Türk Piyasalarına Olası Yan Etkileri
Bu küresel borçlanma seli, Türkiye piyasaları üzerinde doğrudan ve dolaylı olmak üzere olumsuz bir etki yaratabilir:
- Yabancı Fon Kaybı: Yabancı fon yöneticileri, aynı getiriyi elde etme potansiyeli karşısında, Türkiye gibi gelişmekte olan piyasaların kur riskini almak yerine, daha yüksek kredi notuna sahip ABD teknoloji devlerinin tahvillerine yönelirler.

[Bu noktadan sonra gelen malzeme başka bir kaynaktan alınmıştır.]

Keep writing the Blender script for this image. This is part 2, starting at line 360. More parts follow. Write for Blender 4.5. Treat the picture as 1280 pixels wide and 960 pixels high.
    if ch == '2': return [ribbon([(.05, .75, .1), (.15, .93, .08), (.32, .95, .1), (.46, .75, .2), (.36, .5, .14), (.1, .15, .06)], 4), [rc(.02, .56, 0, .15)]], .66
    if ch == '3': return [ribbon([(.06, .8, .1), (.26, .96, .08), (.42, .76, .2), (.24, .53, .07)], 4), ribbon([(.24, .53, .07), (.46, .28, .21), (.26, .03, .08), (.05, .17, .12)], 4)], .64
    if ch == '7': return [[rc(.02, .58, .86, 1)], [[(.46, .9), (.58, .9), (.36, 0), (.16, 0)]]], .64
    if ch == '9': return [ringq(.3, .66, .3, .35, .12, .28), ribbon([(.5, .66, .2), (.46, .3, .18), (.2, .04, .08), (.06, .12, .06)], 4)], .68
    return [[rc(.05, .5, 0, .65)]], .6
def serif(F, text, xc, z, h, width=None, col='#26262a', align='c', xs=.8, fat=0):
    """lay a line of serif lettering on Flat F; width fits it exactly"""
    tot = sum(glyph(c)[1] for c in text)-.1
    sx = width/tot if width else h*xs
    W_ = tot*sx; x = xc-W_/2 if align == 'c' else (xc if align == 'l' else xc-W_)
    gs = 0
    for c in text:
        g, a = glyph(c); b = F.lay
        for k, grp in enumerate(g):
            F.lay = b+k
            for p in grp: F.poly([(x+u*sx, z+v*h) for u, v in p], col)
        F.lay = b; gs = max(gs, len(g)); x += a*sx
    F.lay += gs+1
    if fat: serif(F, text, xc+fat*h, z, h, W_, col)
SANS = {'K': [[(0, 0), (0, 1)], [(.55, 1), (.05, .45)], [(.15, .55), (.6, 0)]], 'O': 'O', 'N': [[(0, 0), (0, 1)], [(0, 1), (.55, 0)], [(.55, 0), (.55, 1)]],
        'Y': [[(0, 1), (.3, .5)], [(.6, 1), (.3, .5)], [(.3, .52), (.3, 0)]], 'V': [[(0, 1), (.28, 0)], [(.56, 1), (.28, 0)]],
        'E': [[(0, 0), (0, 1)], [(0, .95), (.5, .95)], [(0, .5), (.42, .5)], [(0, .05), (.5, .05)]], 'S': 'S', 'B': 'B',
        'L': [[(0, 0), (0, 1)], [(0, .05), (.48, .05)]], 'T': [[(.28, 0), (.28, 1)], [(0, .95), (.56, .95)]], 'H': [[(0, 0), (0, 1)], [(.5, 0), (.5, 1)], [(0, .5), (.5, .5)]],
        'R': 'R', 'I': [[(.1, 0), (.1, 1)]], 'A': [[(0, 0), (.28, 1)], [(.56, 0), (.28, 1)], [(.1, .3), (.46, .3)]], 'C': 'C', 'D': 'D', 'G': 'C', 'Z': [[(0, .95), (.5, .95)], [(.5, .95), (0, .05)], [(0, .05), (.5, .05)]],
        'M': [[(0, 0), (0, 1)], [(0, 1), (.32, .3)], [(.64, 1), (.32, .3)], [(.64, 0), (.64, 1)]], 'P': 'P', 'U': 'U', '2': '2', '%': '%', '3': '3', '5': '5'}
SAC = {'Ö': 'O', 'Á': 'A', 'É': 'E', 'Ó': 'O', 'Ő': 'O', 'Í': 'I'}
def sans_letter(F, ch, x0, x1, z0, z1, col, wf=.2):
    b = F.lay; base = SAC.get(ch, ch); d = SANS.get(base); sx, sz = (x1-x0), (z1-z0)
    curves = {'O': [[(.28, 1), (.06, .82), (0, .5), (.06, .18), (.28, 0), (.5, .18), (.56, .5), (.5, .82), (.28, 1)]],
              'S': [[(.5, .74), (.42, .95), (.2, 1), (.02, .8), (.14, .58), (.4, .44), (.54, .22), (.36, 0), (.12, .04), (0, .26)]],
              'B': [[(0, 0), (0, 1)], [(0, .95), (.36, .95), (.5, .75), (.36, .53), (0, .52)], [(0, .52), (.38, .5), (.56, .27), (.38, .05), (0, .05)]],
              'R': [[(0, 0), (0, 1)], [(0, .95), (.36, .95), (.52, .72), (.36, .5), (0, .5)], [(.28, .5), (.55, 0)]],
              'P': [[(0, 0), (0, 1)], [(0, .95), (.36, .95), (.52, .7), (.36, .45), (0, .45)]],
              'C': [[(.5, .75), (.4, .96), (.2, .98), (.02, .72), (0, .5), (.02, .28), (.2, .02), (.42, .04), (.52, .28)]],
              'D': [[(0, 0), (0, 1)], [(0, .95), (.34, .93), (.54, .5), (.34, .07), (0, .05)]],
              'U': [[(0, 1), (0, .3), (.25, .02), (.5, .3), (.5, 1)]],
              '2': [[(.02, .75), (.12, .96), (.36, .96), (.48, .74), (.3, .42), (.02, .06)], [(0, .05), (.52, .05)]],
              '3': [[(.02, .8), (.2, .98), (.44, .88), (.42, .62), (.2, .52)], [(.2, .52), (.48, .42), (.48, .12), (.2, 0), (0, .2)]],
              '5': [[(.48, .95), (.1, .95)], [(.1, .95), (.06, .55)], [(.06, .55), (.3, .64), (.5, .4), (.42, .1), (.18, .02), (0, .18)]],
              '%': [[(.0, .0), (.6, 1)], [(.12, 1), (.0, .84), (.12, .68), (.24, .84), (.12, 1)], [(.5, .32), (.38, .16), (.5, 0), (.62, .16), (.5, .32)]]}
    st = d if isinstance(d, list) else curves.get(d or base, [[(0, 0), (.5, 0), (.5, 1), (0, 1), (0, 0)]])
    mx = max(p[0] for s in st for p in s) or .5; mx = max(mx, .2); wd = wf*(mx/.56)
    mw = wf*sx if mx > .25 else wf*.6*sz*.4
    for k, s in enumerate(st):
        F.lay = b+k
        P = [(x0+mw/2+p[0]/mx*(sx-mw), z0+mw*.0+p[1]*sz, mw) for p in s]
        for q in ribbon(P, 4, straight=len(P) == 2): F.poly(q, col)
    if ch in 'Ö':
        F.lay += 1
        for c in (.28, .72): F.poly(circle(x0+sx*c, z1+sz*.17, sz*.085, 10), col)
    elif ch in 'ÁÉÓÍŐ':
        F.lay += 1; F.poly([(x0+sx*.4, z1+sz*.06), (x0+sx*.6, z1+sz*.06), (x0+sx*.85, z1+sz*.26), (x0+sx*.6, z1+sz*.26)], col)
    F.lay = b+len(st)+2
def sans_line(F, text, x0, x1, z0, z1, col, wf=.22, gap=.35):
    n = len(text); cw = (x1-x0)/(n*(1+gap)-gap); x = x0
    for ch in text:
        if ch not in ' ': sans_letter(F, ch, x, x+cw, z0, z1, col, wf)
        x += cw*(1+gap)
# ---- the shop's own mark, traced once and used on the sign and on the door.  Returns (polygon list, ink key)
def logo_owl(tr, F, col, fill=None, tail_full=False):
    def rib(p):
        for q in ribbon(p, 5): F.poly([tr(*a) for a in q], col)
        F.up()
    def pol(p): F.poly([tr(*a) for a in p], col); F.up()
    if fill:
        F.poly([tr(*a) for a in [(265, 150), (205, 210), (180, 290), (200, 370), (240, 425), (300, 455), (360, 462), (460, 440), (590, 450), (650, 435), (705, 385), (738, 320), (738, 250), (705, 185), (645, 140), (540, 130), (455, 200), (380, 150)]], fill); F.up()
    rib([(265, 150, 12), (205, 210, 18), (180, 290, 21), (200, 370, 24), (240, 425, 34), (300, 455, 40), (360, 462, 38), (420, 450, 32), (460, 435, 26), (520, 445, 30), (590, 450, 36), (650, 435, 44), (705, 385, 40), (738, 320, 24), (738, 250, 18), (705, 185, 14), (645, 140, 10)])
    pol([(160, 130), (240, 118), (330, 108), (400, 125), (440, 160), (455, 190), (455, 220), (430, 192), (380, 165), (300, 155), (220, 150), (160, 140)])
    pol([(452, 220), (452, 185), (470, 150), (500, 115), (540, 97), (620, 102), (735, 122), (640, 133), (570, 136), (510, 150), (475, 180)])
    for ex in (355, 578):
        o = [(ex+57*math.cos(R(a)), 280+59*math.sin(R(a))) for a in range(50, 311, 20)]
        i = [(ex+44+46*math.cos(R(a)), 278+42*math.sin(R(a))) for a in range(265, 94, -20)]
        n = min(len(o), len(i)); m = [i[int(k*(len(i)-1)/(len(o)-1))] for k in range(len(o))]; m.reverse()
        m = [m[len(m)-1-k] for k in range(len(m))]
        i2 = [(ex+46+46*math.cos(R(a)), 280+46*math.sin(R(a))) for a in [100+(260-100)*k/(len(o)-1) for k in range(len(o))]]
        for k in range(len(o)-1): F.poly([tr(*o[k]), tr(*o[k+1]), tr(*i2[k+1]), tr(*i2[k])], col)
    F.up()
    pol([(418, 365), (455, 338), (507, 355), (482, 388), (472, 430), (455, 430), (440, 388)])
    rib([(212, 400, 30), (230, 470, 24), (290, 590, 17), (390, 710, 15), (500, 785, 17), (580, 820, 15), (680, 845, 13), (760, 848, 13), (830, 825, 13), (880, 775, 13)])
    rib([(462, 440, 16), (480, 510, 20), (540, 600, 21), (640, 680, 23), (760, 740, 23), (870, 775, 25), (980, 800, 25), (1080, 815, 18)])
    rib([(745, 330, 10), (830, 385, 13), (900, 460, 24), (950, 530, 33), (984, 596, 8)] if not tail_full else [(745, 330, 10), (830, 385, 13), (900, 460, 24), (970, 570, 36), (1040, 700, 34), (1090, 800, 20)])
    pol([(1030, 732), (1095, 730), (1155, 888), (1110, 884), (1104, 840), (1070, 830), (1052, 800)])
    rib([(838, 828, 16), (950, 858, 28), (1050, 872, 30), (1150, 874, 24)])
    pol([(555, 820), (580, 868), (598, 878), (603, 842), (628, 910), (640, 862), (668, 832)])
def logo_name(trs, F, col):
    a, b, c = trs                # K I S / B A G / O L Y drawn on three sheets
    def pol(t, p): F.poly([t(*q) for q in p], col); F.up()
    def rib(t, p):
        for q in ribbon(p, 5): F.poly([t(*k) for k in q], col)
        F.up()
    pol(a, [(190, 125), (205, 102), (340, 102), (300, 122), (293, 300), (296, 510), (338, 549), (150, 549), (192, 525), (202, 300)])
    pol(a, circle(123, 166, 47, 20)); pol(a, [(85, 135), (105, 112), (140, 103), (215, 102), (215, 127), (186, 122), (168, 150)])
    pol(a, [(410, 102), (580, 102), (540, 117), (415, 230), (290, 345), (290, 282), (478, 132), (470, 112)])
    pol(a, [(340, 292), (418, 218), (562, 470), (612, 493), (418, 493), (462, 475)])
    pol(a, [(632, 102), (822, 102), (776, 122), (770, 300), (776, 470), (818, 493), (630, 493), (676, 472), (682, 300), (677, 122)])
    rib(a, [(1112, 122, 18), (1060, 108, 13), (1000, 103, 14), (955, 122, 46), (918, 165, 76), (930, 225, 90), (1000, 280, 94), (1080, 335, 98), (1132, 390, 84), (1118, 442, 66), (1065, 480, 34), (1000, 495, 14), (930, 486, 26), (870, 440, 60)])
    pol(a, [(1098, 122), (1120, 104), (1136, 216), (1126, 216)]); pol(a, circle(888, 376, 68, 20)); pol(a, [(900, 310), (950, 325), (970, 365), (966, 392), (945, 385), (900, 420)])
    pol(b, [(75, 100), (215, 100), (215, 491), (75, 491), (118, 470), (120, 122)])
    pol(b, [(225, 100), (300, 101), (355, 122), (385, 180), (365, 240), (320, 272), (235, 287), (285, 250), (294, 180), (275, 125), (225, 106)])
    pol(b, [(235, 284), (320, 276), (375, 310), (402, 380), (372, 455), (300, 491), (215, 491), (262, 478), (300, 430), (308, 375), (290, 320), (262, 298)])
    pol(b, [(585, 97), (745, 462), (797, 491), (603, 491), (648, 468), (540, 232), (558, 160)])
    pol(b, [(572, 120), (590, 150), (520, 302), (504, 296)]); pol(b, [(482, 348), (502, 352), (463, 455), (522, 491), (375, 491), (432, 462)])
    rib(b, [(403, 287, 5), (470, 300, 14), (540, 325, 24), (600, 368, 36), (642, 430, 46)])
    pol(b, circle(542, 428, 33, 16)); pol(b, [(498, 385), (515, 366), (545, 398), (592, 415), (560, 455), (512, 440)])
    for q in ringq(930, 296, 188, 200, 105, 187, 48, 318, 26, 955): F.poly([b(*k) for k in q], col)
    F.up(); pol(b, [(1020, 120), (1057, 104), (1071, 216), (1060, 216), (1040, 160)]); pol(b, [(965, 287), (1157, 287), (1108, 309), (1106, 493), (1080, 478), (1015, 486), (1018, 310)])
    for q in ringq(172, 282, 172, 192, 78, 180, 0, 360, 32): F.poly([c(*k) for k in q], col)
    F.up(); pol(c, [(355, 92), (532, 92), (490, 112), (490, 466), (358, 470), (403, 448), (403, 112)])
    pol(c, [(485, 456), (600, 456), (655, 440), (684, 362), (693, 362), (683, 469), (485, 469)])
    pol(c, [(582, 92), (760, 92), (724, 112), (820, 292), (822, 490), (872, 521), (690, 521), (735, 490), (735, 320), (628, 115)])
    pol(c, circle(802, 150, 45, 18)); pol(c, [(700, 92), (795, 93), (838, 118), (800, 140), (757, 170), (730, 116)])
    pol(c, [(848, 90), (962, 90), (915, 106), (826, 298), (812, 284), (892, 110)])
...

Bu, Borsa İstanbul veya TL tahvillerine gelmesi muhtemel yabancı sermayenin yönünü değiştirir.
- Likidite Maliyeti: Küresel kredi piyasalarındaki likiditenin bu devasa ABD tahvillerine yönelmesi, Türk şirketlerinin uluslararası piyasalardan borçlanmasını daha pahalı ve zor hale getirebilir.
- Global Satış Baskısı: Eğer küresel çapta bir YZ teknolojisi “balonu” oluşur ve patlarsa, büyük teknoloji hisselerindeki keskin düşüşler, küresel satış dalgalanmalarına karşı hassas olan Türk teknoloji ve holding hisselerini de beraberinde sürükleyebilir.
Carmignac yatırım komitesi üyesi Kevin Thozet, harcamaların şirketlerin kendi nakit akışları yerine sermaye piyasaları (özel borç dahil) aracılığıyla finanse edilmesinin daha geniş riskleri konusunda uyarıda bulunarak, “Eğer bu durum sistemde daha fazla kötü borç bırakırsa, çok daha olumsuz sonuçları olabilir,” dedi.